[Goal]:
Take the data below and copy exactly the lines starting at the one with "timber(-0.80, 0.80, 3.71, 0.0015, 0.087, 0.13, 'dark" and finishing at the one with "timber(-0.80, 0.80, 14.6, 0.0015, 0.087, 0.10, 'timber", both included.

[Data lines]:
---
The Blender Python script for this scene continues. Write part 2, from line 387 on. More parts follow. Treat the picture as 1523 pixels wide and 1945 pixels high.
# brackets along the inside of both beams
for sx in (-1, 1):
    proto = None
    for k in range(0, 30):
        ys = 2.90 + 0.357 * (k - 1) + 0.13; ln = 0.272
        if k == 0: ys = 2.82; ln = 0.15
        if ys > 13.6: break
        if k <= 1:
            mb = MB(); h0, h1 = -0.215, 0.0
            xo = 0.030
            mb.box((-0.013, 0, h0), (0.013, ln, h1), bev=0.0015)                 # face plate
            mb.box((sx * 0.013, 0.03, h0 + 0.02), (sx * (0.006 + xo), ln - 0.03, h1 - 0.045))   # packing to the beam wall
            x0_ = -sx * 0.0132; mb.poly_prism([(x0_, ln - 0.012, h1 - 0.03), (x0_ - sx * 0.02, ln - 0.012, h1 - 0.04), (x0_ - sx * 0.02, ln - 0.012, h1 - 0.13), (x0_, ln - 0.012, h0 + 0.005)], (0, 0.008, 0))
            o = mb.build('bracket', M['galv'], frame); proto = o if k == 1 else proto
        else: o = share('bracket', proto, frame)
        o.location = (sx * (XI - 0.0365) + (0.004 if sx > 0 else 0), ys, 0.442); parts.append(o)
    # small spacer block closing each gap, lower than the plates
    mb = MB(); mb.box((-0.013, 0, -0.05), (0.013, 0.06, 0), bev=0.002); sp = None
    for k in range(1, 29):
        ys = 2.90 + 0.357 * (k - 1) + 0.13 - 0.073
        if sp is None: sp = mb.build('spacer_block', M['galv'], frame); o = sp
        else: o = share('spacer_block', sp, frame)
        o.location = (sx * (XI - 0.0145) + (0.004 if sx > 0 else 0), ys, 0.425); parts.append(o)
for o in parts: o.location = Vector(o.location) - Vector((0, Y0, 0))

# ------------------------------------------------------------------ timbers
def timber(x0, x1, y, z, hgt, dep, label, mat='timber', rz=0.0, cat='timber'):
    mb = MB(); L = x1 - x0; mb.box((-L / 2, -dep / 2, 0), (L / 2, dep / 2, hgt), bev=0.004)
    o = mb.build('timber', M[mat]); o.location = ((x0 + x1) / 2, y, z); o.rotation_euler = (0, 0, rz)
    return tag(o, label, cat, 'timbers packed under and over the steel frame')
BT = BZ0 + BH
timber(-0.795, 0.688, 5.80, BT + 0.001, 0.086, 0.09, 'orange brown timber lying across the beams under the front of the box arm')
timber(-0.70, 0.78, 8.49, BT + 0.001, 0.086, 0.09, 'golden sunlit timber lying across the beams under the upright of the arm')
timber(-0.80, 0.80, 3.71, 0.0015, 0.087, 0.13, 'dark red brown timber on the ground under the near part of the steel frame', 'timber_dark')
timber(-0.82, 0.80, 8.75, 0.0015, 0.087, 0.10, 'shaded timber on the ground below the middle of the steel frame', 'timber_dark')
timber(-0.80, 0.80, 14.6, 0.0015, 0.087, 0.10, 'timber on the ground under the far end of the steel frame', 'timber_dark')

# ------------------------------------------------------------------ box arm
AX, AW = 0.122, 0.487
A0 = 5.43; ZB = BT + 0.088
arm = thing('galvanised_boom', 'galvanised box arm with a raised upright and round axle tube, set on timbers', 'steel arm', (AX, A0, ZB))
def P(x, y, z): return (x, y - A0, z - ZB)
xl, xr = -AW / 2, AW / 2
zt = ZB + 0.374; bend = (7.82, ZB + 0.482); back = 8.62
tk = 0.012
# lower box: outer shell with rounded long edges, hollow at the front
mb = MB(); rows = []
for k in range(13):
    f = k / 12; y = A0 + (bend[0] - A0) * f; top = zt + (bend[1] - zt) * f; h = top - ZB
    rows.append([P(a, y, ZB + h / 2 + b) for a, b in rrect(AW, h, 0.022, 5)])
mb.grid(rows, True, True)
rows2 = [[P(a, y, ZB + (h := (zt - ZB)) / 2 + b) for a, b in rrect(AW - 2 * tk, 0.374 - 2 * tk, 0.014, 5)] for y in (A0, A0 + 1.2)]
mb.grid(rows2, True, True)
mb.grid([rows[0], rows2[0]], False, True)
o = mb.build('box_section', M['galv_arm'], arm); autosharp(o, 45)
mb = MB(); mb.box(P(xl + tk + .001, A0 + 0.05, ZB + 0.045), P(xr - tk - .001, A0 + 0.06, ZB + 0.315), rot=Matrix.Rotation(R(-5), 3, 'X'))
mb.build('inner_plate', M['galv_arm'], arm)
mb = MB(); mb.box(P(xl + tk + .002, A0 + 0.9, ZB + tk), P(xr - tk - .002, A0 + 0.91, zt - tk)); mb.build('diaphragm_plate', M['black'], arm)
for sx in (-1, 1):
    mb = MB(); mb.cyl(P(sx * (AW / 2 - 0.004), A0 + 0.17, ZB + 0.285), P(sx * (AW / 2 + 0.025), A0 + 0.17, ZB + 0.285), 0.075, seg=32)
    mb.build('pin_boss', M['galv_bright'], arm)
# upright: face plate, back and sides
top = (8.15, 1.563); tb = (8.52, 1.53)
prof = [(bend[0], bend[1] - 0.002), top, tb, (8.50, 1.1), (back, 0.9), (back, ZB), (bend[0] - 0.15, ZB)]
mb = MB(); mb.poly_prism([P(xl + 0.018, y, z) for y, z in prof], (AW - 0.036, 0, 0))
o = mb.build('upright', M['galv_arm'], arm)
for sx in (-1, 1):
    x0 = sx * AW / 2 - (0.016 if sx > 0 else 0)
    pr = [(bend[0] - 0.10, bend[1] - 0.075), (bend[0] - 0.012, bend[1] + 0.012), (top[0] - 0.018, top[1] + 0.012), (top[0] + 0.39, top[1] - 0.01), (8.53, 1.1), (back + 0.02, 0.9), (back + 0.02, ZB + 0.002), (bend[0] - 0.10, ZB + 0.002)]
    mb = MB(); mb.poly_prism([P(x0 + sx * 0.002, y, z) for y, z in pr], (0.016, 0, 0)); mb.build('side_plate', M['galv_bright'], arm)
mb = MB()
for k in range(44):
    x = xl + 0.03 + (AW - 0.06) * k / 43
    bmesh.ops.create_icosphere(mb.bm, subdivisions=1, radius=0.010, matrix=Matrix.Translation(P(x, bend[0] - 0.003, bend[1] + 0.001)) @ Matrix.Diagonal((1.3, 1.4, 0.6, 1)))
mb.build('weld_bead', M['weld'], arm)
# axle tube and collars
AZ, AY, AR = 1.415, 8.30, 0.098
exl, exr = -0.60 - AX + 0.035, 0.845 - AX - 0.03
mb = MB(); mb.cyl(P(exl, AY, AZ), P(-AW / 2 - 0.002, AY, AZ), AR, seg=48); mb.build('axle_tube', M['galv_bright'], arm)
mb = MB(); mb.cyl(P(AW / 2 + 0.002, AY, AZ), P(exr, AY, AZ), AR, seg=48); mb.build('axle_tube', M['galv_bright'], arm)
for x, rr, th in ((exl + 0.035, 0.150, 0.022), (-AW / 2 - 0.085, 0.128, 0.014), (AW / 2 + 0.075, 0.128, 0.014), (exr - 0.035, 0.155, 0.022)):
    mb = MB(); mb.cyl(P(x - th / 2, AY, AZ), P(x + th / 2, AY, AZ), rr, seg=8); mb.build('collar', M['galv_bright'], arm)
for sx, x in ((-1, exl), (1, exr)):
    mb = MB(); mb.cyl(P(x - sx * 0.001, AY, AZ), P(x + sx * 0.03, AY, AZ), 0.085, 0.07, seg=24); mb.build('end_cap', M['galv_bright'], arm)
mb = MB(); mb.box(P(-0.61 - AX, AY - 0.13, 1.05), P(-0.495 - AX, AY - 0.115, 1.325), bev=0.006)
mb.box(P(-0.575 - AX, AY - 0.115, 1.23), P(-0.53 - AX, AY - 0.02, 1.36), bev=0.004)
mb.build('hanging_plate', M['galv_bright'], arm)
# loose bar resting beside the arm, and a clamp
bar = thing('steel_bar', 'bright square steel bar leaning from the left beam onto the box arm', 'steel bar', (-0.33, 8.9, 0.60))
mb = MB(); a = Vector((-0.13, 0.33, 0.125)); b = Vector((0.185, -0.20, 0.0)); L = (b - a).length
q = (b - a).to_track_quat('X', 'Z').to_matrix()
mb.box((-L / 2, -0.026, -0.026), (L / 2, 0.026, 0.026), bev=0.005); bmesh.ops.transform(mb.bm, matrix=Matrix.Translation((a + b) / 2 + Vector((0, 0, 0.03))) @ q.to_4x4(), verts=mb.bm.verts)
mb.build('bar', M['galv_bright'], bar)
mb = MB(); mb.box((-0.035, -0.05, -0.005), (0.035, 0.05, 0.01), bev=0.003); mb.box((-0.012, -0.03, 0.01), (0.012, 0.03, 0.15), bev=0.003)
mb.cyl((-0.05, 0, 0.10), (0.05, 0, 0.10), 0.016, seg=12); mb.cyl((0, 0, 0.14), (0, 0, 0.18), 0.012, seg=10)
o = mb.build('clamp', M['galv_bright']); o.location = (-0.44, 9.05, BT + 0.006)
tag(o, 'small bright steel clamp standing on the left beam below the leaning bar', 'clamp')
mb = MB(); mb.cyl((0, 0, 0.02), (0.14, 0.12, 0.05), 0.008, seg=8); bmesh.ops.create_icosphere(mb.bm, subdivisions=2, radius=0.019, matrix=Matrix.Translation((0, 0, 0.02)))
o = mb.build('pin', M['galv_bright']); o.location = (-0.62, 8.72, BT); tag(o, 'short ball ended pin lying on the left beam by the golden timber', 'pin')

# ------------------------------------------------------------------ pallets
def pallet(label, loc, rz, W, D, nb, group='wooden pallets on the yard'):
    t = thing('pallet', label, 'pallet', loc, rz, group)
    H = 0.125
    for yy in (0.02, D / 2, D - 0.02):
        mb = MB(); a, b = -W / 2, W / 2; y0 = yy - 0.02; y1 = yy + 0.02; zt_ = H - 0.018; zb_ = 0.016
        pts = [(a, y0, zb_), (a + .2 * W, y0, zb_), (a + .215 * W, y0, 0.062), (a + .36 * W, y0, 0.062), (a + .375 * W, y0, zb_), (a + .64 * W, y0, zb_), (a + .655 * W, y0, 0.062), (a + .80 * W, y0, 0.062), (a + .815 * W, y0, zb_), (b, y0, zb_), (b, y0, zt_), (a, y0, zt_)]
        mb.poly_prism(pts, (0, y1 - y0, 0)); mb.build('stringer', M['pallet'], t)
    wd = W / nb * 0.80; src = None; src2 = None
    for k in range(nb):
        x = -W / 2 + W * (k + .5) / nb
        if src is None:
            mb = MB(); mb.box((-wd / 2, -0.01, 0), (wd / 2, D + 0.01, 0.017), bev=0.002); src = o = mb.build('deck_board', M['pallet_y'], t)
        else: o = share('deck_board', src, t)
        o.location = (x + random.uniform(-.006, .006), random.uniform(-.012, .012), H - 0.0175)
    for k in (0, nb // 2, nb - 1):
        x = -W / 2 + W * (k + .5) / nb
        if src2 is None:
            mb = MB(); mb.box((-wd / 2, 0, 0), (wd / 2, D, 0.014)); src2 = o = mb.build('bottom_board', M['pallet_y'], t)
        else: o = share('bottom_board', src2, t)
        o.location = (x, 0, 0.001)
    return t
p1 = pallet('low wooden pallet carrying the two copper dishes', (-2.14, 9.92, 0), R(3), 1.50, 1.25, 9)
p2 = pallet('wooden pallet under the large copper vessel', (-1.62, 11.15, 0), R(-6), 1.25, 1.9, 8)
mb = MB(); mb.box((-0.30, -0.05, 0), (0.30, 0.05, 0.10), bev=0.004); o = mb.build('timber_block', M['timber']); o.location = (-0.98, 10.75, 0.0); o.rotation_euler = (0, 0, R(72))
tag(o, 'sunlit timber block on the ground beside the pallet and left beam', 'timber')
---
[The solution]:
timber(-0.80, 0.80, 3.71, 0.0015, 0.087, 0.13, 'dark red brown timber on the ground under the near part of the steel frame', 'timber_dark')
timber(-0.82, 0.80, 8.75, 0.0015, 0.087, 0.10, 'shaded timber on the ground below the middle of the steel frame', 'timber_dark')
timber(-0.80, 0.80, 14.6, 0.0015, 0.087, 0.10, 'timber on the ground under the far end of the steel frame', 'timber_dark')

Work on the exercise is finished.